As I’m leaving Rod Biss’s house, he points to a Christmas card from his friends Ben and Peter. The card is, at a guess, about 50 years old, not something you’d generally keep, except that Peter is the tenor Peter Pears, and Ben is Pears’ life partner, Benjamin Britten, England’s greatest composer of the last century.
Longtime Listener readers might know Rod Biss, too. He wrote this column for years. Fewer will know Biss as a central figure in New Zealand music publishing. In the 1970s with Peter Zwartz, he founded Price Milburn Music, which specialised in producing NZ compositions.
Fewer still will be aware of Rod Biss, composer. It’s hardly surprising; in close to 70 years – he turns 90 in October – Biss has published 10 works, and several of those were written in the late-1950s, around the time he was a student at Victoria University of Wellington, learning under Douglas Lilburn.
“We never became friends,” Biss says. “There was always a respectful distance, but I remember being in his flat on Tinakori Rd and him showing me the score to his second symphony.”
Biss mostly gave up composing in favour of music publishing, starting in the UK (“I had to earn money”), which is how he came to know Britten. Biss’s shelves are heaving with Britten scores, several of them with personal dedications scribbled inside.
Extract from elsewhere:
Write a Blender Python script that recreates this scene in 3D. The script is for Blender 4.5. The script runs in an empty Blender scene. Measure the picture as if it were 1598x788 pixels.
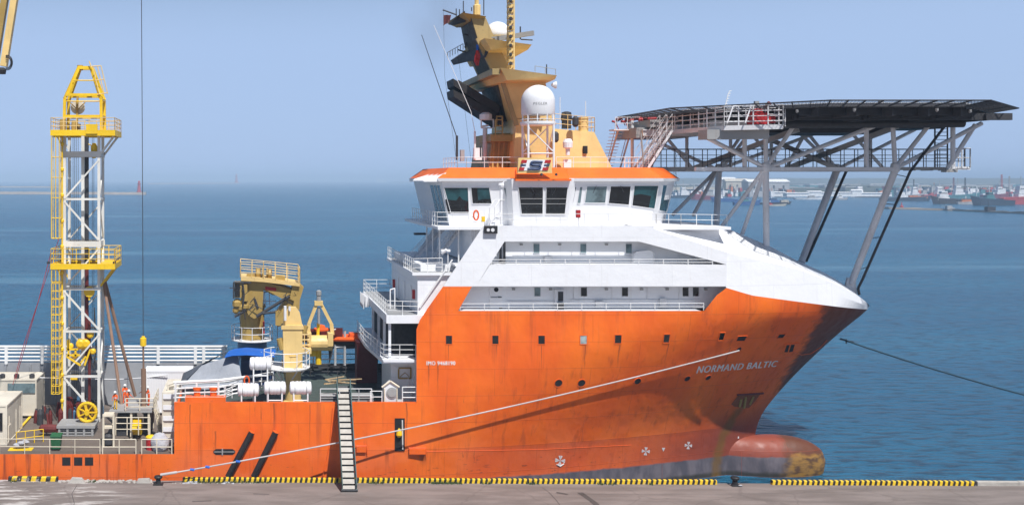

There’s also a folio of musical sketches, clippings and ephemera relating to Biss’s Four New Zealand Bird Songs (2014), which the Dunedin Symphony Orchestra performs with soprano Rebecca Ryan next month. It was written as part tribute to the tara iti, or fairy tern, and part protest at a golf course being built at Te Arai, near Mangawhai, that further endanger one of our most endangered birds. “It upset me,” recalls Biss, a bird-lover since childhood. “So I got in touch with Denys Trussell, who is very concerned with the same sorts of things, and he got sparked up.”
An eco-poet before that job description existed, Trussell agreed to write words to Biss’s lament for the tara iti, and suggested expanding the work to four movements, including songs for the pūkeko and kārearea New Zealand falcon.
Biss didn’t stop the golf links being built – one of the two courses is called Tara Iti, which seems cheeky – but with Trussell he produced what Biss thinks is possibly his most successful piece, with a freedom absent in his earlier, tightly structured music. “I think the Bird Songs are good,” Biss says, “but I almost don’t remember the act of writing them. It was as though I picked them out of the air.”
Dunedin Symphony Orchestra: Bach and the Birds, August 3 and 4, King’s and Queen’s Performing Arts Centre, Dunedin.